Die nächste Krise? Kommt bestimmt

Unser Währungs- und Wirtschaftssystem wurde gerettet durch das umsichtige Handeln der Zentralbanken und durch die Stimulierungspolitik der Staaten. Es sei nun an der Zeit, sich von dieser Stimulierungspolitik zu verabschieden, meint der ehemalige Chefvolkswirt: „Wir haben in Europa wieder Wachstumsraten von gut vier Prozent, aber eine Geld- und Finanzpolitik wie in schlimmsten Rezessionszeiten.“ Um diese Schieflage zu beseitigen und endlich überzeugende Antworten auf die große Krise zu finden sei eine gemeinsame europäische Finanzpolitik unbedingt nötig. Das bedeutet für Walter: Europa muss mit einer Stimme sprechen, in Europa müssen die besten Politiker handeln – und die europäischen Staaten müssen ihre Staatsfinanzen in den Griff bekommen und sich gleichsam von ihrer Subventionierungspolitik verabschieden. „Ansonsten treibt das Schiff weiter ohne Ruder durch den Ozean“, meint Norbert Walter und mahnte: Eine nächste Bankenkrise sei auch in Deutschland nicht ausgeschlossen.

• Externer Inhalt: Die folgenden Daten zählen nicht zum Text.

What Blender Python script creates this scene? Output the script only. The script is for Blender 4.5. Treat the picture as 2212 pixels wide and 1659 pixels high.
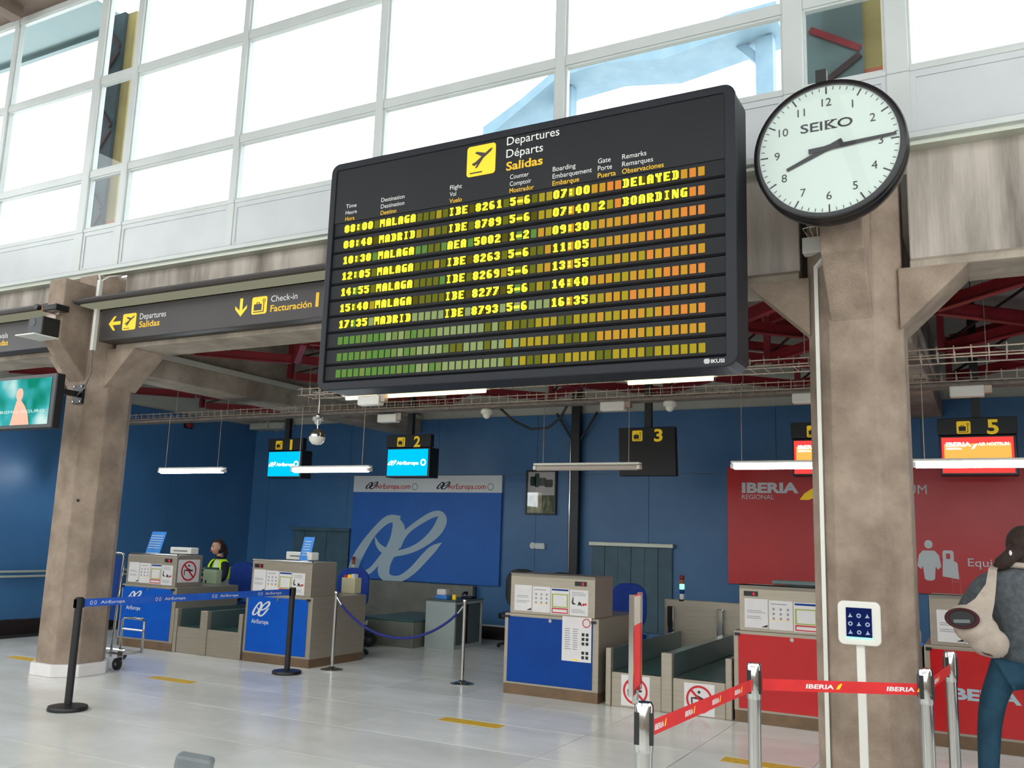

Eine Schuldenkrise auch in Deutschland kann Thiess Büttner nicht ausschließen. Zwar konnte der Nürnberger Professor die anwesenden 90 Gäste beruhigen: „Wir sind kein Schuldenstaat, denn wir können die Anschlussfinanzierung unserer Schulden problemlos gewährleisten.“ Doch weil es in den Euroländern Griechenland, Irland und Portugal ganz anders aussieht und ernorme Rettungsschirme geschnürt werden müssen (vielleicht auch bald für Italien und Spanien), sei auch Deutschland gefährdet. Büttner plädiert daher für eine Umschuldung und einen Schuldenschnitt auf europäischer Ebene, statt Schritt für Schritt eine Transferunion auszubauen, in der gerade die Länder gefördert würden, die schlecht wirtschaften. Ähnlich denken auch die Wirtschaftswissenschaftler Joachim Starbatty und Karlhans Sauernheimer.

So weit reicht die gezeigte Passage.